Data shown>
######

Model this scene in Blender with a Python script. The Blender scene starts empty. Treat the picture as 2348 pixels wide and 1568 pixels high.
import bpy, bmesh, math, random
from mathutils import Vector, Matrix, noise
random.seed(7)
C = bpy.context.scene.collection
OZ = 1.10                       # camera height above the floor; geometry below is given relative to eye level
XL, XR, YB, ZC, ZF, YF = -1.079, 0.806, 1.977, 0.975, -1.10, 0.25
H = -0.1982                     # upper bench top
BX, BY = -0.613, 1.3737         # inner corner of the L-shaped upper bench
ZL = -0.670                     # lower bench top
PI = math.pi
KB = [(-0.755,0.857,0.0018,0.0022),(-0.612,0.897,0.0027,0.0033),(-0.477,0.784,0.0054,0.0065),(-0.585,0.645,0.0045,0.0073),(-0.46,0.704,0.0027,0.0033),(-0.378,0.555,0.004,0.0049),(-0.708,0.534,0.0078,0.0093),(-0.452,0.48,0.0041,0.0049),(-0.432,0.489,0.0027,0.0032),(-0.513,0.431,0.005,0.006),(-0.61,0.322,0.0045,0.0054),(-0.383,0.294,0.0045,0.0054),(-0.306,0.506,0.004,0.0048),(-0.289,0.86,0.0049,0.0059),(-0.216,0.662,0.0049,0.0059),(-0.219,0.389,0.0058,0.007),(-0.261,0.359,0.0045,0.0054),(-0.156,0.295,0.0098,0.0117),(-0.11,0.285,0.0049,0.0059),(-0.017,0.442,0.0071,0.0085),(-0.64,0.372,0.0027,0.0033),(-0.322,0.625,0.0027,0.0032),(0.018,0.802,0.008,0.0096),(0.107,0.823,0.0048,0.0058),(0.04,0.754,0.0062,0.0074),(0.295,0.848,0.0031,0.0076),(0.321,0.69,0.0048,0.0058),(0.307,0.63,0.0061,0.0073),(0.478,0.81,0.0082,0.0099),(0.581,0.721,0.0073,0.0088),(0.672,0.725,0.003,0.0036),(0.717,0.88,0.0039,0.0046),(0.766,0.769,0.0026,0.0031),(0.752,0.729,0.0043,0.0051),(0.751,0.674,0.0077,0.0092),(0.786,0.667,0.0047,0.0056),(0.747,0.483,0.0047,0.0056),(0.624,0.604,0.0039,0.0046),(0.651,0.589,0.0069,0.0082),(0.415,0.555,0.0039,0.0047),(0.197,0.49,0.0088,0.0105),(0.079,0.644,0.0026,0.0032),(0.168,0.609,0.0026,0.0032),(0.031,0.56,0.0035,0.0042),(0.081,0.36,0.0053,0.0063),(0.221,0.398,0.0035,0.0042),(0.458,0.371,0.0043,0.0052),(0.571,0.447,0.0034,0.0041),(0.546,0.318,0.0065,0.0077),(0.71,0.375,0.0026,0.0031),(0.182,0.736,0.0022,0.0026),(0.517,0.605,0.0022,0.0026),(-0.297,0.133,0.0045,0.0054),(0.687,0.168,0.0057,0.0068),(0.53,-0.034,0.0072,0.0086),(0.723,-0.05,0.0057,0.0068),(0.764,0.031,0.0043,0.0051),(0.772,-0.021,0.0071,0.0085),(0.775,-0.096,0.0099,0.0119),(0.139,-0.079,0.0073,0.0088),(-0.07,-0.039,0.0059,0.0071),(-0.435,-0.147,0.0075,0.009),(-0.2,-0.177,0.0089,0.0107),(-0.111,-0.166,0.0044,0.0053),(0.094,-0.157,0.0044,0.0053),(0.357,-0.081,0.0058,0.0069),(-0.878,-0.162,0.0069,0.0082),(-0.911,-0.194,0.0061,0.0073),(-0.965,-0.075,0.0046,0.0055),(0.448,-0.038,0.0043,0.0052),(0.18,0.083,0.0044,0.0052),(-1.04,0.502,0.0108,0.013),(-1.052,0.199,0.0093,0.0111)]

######

Exercise details>
Repeat the material above in full, quoting it exactly.

Output of the task>
Model this scene in Blender with a Python script. The Blender scene starts empty. Treat the picture as 2348 pixels wide and 1568 pixels high.
import bpy, bmesh, math, random
from mathutils import Vector, Matrix, noise
random.seed(7)
C = bpy.context.scene.collection
OZ = 1.10                       # camera height above the floor; geometry below is given relative to eye level
XL, XR, YB, ZC, ZF, YF = -1.079, 0.806, 1.977, 0.975, -1.10, 0.25
H = -0.1982                     # upper bench top
BX, BY = -0.613, 1.3737         # inner corner of the L-shaped upper bench
ZL = -0.670                     # lower bench top
PI = math.pi
KB = [(-0.755,0.857,0.0018,0.0022),(-0.612,0.897,0.0027,0.0033),(-0.477,0.784,0.0054,0.0065),(-0.585,0.645,0.0045,0.0073),(-0.46,0.704,0.0027,0.0033),(-0.378,0.555,0.004,0.0049),(-0.708,0.534,0.0078,0.0093),(-0.452,0.48,0.0041,0.0049),(-0.432,0.489,0.0027,0.0032),(-0.513,0.431,0.005,0.006),(-0.61,0.322,0.0045,0.0054),(-0.383,0.294,0.0045,0.0054),(-0.306,0.506,0.004,0.0048),(-0.289,0.86,0.0049,0.0059),(-0.216,0.662,0.0049,0.0059),(-0.219,0.389,0.0058,0.007),(-0.261,0.359,0.0045,0.0054),(-0.156,0.295,0.0098,0.0117),(-0.11,0.285,0.0049,0.0059),(-0.017,0.442,0.0071,0.0085),(-0.64,0.372,0.0027,0.0033),(-0.322,0.625,0.0027,0.0032),(0.018,0.802,0.008,0.0096),(0.107,0.823,0.0048,0.0058),(0.04,0.754,0.0062,0.0074),(0.295,0.848,0.0031,0.0076),(0.321,0.69,0.0048,0.0058),(0.307,0.63,0.0061,0.0073),(0.478,0.81,0.0082,0.0099),(0.581,0.721,0.0073,0.0088),(0.672,0.725,0.003,0.0036),(0.717,0.88,0.0039,0.0046),(0.766,0.769,0.0026,0.0031),(0.752,0.729,0.0043,0.0051),(0.751,0.674,0.0077,0.0092),(0.786,0.667,0.0047,0.0056),(0.747,0.483,0.0047,0.0056),(0.624,0.604,0.0039,0.0046),(0.651,0.589,0.0069,0.0082),(0.415,0.555,0.0039,0.0047),(0.197,0.49,0.0088,0.0105),(0.079,0.644,0.0026,0.0032),(0.168,0.609,0.0026,0.0032),(0.031,0.56,0.0035,0.0042),(0.081,0.36,0.0053,0.0063),(0.221,0.398,0.0035,0.0042),(0.458,0.371,0.0043,0.0052),(0.571,0.447,0.0034,0.0041),(0.546,0.318,0.0065,0.0077),(0.71,0.375,0.0026,0.0031),(0.182,0.736,0.0022,0.0026),(0.517,0.605,0.0022,0.0026),(-0.297,0.133,0.0045,0.0054),(0.687,0.168,0.0057,0.0068),(0.53,-0.034,0.0072,0.0086),(0.723,-0.05,0.0057,0.0068),(0.764,0.031,0.0043,0.0051),(0.772,-0.021,0.0071,0.0085),(0.775,-0.096,0.0099,0.0119),(0.139,-0.079,0.0073,0.0088),(-0.07,-0.039,0.0059,0.0071),(-0.435,-0.147,0.0075,0.009),(-0.2,-0.177,0.0089,0.0107),(-0.111,-0.166,0.0044,0.0053),(0.094,-0.157,0.0044,0.0053),(0.357,-0.081,0.0058,0.0069),(-0.878,-0.162,0.0069,0.0082),(-0.911,-0.194,0.0061,0.0073),(-0.965,-0.075,0.0046,0.0055),(0.448,-0.038,0.0043,0.0052),(0.18,0.083,0.0044,0.0052),(-1.04,0.502,0.0108,0.013),(-1.052,0.199,0.0093,0.0111)]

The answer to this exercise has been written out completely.